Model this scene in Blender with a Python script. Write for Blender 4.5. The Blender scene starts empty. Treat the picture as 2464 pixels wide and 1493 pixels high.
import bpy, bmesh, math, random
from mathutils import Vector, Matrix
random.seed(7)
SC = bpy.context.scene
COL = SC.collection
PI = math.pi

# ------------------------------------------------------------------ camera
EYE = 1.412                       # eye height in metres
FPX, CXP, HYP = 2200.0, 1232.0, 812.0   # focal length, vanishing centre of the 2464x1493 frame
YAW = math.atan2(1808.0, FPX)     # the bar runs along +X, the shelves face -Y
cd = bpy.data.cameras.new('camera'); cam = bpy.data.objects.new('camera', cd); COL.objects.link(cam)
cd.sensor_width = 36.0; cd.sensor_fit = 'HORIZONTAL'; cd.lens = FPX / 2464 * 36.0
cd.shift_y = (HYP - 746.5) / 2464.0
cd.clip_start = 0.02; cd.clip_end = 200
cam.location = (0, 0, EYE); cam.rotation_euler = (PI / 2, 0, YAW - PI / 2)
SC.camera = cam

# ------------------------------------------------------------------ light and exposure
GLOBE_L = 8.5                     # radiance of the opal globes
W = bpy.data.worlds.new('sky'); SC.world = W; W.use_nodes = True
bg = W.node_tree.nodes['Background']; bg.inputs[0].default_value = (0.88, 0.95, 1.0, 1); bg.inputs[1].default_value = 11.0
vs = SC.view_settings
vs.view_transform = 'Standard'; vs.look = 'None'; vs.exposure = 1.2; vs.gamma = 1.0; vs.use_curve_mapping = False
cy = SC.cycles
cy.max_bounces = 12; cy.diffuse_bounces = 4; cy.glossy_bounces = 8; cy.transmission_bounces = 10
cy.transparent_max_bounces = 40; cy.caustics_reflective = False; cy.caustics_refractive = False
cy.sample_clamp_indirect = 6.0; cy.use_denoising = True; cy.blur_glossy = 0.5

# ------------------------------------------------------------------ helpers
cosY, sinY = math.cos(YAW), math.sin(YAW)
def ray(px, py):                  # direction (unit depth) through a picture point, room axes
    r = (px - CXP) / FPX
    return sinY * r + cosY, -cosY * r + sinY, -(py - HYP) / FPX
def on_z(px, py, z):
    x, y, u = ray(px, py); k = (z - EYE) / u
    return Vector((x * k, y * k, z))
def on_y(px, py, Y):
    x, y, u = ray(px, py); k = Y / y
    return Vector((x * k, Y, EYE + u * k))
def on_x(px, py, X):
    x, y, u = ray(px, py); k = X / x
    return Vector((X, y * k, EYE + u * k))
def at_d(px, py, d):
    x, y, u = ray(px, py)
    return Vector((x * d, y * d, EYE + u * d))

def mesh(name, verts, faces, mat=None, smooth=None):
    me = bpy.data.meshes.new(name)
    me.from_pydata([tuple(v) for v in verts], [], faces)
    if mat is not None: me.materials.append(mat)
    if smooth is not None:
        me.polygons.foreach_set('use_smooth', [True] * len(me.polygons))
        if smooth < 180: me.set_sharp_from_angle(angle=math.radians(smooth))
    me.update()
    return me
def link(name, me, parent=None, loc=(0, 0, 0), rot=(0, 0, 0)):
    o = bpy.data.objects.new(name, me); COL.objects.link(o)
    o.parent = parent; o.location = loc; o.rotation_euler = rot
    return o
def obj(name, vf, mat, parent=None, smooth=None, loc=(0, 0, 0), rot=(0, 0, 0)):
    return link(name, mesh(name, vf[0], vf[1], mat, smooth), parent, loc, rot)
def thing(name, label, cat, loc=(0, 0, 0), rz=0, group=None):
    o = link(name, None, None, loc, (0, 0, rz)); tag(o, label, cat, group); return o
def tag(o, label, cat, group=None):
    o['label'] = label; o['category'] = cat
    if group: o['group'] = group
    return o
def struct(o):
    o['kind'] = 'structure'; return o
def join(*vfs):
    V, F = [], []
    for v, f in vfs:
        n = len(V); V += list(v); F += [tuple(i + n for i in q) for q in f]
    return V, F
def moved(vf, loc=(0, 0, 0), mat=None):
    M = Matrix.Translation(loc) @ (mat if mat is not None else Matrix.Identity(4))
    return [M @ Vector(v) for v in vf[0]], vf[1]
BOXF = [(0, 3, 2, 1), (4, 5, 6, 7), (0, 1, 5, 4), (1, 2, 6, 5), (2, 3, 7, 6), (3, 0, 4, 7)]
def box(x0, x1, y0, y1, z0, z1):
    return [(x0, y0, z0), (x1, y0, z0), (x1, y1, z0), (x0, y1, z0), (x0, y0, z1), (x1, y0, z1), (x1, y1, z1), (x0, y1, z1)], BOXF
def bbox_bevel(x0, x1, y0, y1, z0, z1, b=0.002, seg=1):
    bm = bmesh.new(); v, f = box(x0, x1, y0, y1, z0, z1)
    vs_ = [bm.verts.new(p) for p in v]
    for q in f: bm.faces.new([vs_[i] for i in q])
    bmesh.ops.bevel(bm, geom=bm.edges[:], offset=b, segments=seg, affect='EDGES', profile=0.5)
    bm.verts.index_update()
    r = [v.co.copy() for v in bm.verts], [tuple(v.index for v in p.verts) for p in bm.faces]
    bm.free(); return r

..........

### Job
Repeat, exactly and only, the lines from the beginning of the material through the line that contains "cy.sample_clamp_indirect = 6.0;".

### Result of the exercise
Model this scene in Blender with a Python script. Write for Blender 4.5. The Blender scene starts empty. Treat the picture as 2464 pixels wide and 1493 pixels high.
import bpy, bmesh, math, random
from mathutils import Vector, Matrix
random.seed(7)
SC = bpy.context.scene
COL = SC.collection
PI = math.pi

# ------------------------------------------------------------------ camera
EYE = 1.412                       # eye height in metres
FPX, CXP, HYP = 2200.0, 1232.0, 812.0   # focal length, vanishing centre of the 2464x1493 frame
YAW = math.atan2(1808.0, FPX)     # the bar runs along +X, the shelves face -Y
cd = bpy.data.cameras.new('camera'); cam = bpy.data.objects.new('camera', cd); COL.objects.link(cam)
cd.sensor_width = 36.0; cd.sensor_fit = 'HORIZONTAL'; cd.lens = FPX / 2464 * 36.0
cd.shift_y = (HYP - 746.5) / 2464.0
cd.clip_start = 0.02; cd.clip_end = 200
cam.location = (0, 0, EYE); cam.rotation_euler = (PI / 2, 0, YAW - PI / 2)
SC.camera = cam

# ------------------------------------------------------------------ light and exposure
GLOBE_L = 8.5                     # radiance of the opal globes
W = bpy.data.worlds.new('sky'); SC.world = W; W.use_nodes = True
bg = W.node_tree.nodes['Background']; bg.inputs[0].default_value = (0.88, 0.95, 1.0, 1); bg.inputs[1].default_value = 11.0
vs = SC.view_settings
vs.view_transform = 'Standard'; vs.look = 'None'; vs.exposure = 1.2; vs.gamma = 1.0; vs.use_curve_mapping = False
cy = SC.cycles
cy.max_bounces = 12; cy.diffuse_bounces = 4; cy.glossy_bounces = 8; cy.transmission_bounces = 10
cy.transparent_max_bounces = 40; cy.caustics_reflective = False; cy.caustics_refractive = False
cy.sample_clamp_indirect = 6.0; cy.use_denoising = True; cy.blur_glossy = 0.5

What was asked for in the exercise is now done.